'''
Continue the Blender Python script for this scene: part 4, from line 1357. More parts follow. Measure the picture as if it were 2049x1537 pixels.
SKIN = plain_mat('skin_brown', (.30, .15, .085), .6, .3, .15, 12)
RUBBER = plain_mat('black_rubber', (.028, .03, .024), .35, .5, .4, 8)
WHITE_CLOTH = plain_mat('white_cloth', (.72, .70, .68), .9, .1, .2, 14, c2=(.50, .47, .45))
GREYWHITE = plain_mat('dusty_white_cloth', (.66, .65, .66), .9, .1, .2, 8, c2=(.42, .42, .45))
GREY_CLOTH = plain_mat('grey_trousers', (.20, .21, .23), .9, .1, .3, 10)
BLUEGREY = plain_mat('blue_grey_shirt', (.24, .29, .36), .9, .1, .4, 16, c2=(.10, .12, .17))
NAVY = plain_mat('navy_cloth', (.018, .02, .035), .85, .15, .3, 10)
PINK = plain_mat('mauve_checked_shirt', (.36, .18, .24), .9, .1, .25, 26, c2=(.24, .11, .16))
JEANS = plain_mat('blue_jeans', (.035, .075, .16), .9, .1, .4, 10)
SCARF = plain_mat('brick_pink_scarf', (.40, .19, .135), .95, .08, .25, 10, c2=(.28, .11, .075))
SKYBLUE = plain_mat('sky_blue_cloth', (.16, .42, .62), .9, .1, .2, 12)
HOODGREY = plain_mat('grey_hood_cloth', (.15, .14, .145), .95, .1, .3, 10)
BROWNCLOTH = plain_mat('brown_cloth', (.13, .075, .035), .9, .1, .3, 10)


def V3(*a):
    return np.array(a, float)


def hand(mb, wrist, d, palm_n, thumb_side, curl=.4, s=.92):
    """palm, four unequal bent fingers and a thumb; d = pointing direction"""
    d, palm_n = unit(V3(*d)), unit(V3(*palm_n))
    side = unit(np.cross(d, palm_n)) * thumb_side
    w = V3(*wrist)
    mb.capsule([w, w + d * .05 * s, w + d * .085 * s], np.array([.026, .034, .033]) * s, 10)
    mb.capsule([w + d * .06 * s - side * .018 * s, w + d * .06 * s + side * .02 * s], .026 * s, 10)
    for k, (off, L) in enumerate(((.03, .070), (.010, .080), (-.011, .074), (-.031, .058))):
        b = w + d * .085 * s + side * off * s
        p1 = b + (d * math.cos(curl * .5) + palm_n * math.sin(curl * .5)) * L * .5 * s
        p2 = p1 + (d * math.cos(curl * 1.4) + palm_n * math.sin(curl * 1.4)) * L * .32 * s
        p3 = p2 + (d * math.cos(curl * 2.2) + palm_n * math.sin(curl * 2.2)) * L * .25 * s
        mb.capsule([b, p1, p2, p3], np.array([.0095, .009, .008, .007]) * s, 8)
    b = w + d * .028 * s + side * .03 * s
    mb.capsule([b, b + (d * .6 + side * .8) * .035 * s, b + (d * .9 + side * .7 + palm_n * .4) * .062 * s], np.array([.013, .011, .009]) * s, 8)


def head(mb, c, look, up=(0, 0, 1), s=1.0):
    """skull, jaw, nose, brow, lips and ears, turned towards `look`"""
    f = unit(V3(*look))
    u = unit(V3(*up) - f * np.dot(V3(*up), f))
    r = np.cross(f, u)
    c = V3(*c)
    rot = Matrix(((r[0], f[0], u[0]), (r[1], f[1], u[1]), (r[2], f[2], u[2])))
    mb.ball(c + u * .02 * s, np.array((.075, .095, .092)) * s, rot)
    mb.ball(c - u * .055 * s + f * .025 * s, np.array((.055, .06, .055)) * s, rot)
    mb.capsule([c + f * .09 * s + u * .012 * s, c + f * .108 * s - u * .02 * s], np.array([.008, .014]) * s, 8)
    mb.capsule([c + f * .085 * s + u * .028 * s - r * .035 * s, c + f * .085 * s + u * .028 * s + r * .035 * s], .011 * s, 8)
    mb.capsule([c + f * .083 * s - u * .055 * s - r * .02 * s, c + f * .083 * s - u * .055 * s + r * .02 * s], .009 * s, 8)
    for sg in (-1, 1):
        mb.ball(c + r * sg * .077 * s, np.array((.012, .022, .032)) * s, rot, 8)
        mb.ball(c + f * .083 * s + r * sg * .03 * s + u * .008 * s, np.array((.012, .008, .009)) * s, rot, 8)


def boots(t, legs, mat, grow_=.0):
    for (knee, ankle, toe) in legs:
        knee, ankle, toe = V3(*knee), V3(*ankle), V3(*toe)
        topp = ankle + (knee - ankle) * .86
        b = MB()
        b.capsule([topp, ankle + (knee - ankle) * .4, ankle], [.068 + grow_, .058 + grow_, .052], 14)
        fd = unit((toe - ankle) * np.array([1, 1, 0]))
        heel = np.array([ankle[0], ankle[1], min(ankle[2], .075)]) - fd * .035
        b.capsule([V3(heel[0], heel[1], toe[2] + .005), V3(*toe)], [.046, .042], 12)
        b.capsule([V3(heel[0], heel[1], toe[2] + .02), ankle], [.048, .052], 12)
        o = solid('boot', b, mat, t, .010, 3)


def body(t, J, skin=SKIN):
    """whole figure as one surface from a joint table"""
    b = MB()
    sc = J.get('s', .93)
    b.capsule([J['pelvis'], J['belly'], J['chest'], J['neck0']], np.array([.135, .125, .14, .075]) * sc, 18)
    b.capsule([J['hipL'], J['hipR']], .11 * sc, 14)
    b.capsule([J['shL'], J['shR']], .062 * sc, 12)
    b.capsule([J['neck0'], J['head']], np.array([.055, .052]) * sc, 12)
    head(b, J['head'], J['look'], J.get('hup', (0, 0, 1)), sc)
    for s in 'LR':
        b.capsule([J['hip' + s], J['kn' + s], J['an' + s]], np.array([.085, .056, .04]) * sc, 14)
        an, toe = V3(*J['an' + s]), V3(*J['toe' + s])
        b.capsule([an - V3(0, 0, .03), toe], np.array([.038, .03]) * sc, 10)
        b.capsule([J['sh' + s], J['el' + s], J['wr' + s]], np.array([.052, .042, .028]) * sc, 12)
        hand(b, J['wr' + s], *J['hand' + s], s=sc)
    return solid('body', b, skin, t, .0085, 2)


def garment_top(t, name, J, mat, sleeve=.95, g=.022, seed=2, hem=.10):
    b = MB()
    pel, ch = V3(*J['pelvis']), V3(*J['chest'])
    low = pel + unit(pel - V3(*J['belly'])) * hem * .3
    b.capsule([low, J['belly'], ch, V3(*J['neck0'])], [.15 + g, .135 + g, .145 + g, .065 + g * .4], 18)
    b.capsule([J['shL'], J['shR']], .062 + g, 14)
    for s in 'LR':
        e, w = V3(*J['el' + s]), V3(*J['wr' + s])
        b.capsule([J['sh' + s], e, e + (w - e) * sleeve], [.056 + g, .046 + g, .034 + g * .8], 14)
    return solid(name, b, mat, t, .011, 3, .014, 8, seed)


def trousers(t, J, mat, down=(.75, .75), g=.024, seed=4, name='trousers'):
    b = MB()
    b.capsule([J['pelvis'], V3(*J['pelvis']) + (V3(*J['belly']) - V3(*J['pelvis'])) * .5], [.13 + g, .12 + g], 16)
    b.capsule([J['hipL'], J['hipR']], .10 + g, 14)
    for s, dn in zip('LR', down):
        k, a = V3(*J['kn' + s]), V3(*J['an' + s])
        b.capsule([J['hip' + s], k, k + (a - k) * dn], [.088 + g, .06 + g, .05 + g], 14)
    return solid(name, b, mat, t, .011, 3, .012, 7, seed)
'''
Aim >> Repeat the data in its entirety, character for character.

Solution to the exercise >>
Continue the Blender Python script for this scene: part 4, from line 1357. More parts follow. Measure the picture as if it were 2049x1537 pixels.
SKIN = plain_mat('skin_brown', (.30, .15, .085), .6, .3, .15, 12)
RUBBER = plain_mat('black_rubber', (.028, .03, .024), .35, .5, .4, 8)
WHITE_CLOTH = plain_mat('white_cloth', (.72, .70, .68), .9, .1, .2, 14, c2=(.50, .47, .45))
GREYWHITE = plain_mat('dusty_white_cloth', (.66, .65, .66), .9, .1, .2, 8, c2=(.42, .42, .45))
GREY_CLOTH = plain_mat('grey_trousers', (.20, .21, .23), .9, .1, .3, 10)
BLUEGREY = plain_mat('blue_grey_shirt', (.24, .29, .36), .9, .1, .4, 16, c2=(.10, .12, .17))
NAVY = plain_mat('navy_cloth', (.018, .02, .035), .85, .15, .3, 10)
PINK = plain_mat('mauve_checked_shirt', (.36, .18, .24), .9, .1, .25, 26, c2=(.24, .11, .16))
JEANS = plain_mat('blue_jeans', (.035, .075, .16), .9, .1, .4, 10)
SCARF = plain_mat('brick_pink_scarf', (.40, .19, .135), .95, .08, .25, 10, c2=(.28, .11, .075))
SKYBLUE = plain_mat('sky_blue_cloth', (.16, .42, .62), .9, .1, .2, 12)
HOODGREY = plain_mat('grey_hood_cloth', (.15, .14, .145), .95, .1, .3, 10)
BROWNCLOTH = plain_mat('brown_cloth', (.13, .075, .035), .9, .1, .3, 10)


def V3(*a):
    return np.array(a, float)


def hand(mb, wrist, d, palm_n, thumb_side, curl=.4, s=.92):
    """palm, four unequal bent fingers and a thumb; d = pointing direction"""
    d, palm_n = unit(V3(*d)), unit(V3(*palm_n))
    side = unit(np.cross(d, palm_n)) * thumb_side
    w = V3(*wrist)
    mb.capsule([w, w + d * .05 * s, w + d * .085 * s], np.array([.026, .034, .033]) * s, 10)
    mb.capsule([w + d * .06 * s - side * .018 * s, w + d * .06 * s + side * .02 * s], .026 * s, 10)
    for k, (off, L) in enumerate(((.03, .070), (.010, .080), (-.011, .074), (-.031, .058))):
        b = w + d * .085 * s + side * off * s
        p1 = b + (d * math.cos(curl * .5) + palm_n * math.sin(curl * .5)) * L * .5 * s
        p2 = p1 + (d * math.cos(curl * 1.4) + palm_n * math.sin(curl * 1.4)) * L * .32 * s
        p3 = p2 + (d * math.cos(curl * 2.2) + palm_n * math.sin(curl * 2.2)) * L * .25 * s
        mb.capsule([b, p1, p2, p3], np.array([.0095, .009, .008, .007]) * s, 8)
    b = w + d * .028 * s + side * .03 * s
    mb.capsule([b, b + (d * .6 + side * .8) * .035 * s, b + (d * .9 + side * .7 + palm_n * .4) * .062 * s], np.array([.013, .011, .009]) * s, 8)


def head(mb, c, look, up=(0, 0, 1), s=1.0):
    """skull, jaw, nose, brow, lips and ears, turned towards `look`"""
    f = unit(V3(*look))
    u = unit(V3(*up) - f * np.dot(V3(*up), f))
    r = np.cross(f, u)
    c = V3(*c)
    rot = Matrix(((r[0], f[0], u[0]), (r[1], f[1], u[1]), (r[2], f[2], u[2])))
    mb.ball(c + u * .02 * s, np.array((.075, .095, .092)) * s, rot)
    mb.ball(c - u * .055 * s + f * .025 * s, np.array((.055, .06, .055)) * s, rot)
    mb.capsule([c + f * .09 * s + u * .012 * s, c + f * .108 * s - u * .02 * s], np.array([.008, .014]) * s, 8)
    mb.capsule([c + f * .085 * s + u * .028 * s - r * .035 * s, c + f * .085 * s + u * .028 * s + r * .035 * s], .011 * s, 8)
    mb.capsule([c + f * .083 * s - u * .055 * s - r * .02 * s, c + f * .083 * s - u * .055 * s + r * .02 * s], .009 * s, 8)
    for sg in (-1, 1):
        mb.ball(c + r * sg * .077 * s, np.array((.012, .022, .032)) * s, rot, 8)
        mb.ball(c + f * .083 * s + r * sg * .03 * s + u * .008 * s, np.array((.012, .008, .009)) * s, rot, 8)


def boots(t, legs, mat, grow_=.0):
    for (knee, ankle, toe) in legs:
        knee, ankle, toe = V3(*knee), V3(*ankle), V3(*toe)
        topp = ankle + (knee - ankle) * .86
        b = MB()
        b.capsule([topp, ankle + (knee - ankle) * .4, ankle], [.068 + grow_, .058 + grow_, .052], 14)
        fd = unit((toe - ankle) * np.array([1, 1, 0]))
        heel = np.array([ankle[0], ankle[1], min(ankle[2], .075)]) - fd * .035
        b.capsule([V3(heel[0], heel[1], toe[2] + .005), V3(*toe)], [.046, .042], 12)
        b.capsule([V3(heel[0], heel[1], toe[2] + .02), ankle], [.048, .052], 12)
        o = solid('boot', b, mat, t, .010, 3)


def body(t, J, skin=SKIN):
    """whole figure as one surface from a joint table"""
    b = MB()
    sc = J.get('s', .93)
    b.capsule([J['pelvis'], J['belly'], J['chest'], J['neck0']], np.array([.135, .125, .14, .075]) * sc, 18)
    b.capsule([J['hipL'], J['hipR']], .11 * sc, 14)
    b.capsule([J['shL'], J['shR']], .062 * sc, 12)
    b.capsule([J['neck0'], J['head']], np.array([.055, .052]) * sc, 12)
    head(b, J['head'], J['look'], J.get('hup', (0, 0, 1)), sc)
    for s in 'LR':
        b.capsule([J['hip' + s], J['kn' + s], J['an' + s]], np.array([.085, .056, .04]) * sc, 14)
        an, toe = V3(*J['an' + s]), V3(*J['toe' + s])
        b.capsule([an - V3(0, 0, .03), toe], np.array([.038, .03]) * sc, 10)
        b.capsule([J['sh' + s], J['el' + s], J['wr' + s]], np.array([.052, .042, .028]) * sc, 12)
        hand(b, J['wr' + s], *J['hand' + s], s=sc)
    return solid('body', b, skin, t, .0085, 2)


def garment_top(t, name, J, mat, sleeve=.95, g=.022, seed=2, hem=.10):
    b = MB()
    pel, ch = V3(*J['pelvis']), V3(*J['chest'])
    low = pel + unit(pel - V3(*J['belly'])) * hem * .3
    b.capsule([low, J['belly'], ch, V3(*J['neck0'])], [.15 + g, .135 + g, .145 + g, .065 + g * .4], 18)
    b.capsule([J['shL'], J['shR']], .062 + g, 14)
    for s in 'LR':
        e, w = V3(*J['el' + s]), V3(*J['wr' + s])
        b.capsule([J['sh' + s], e, e + (w - e) * sleeve], [.056 + g, .046 + g, .034 + g * .8], 14)
    return solid(name, b, mat, t, .011, 3, .014, 8, seed)


def trousers(t, J, mat, down=(.75, .75), g=.024, seed=4, name='trousers'):
    b = MB()
    b.capsule([J['pelvis'], V3(*J['pelvis']) + (V3(*J['belly']) - V3(*J['pelvis'])) * .5], [.13 + g, .12 + g], 16)
    b.capsule([J['hipL'], J['hipR']], .10 + g, 14)
    for s, dn in zip('LR', down):
        k, a = V3(*J['kn' + s]), V3(*J['an' + s])
        b.capsule([J['hip' + s], k, k + (a - k) * dn], [.088 + g, .06 + g, .05 + g], 14)
    return solid(name, b, mat, t, .011, 3, .012, 7, seed)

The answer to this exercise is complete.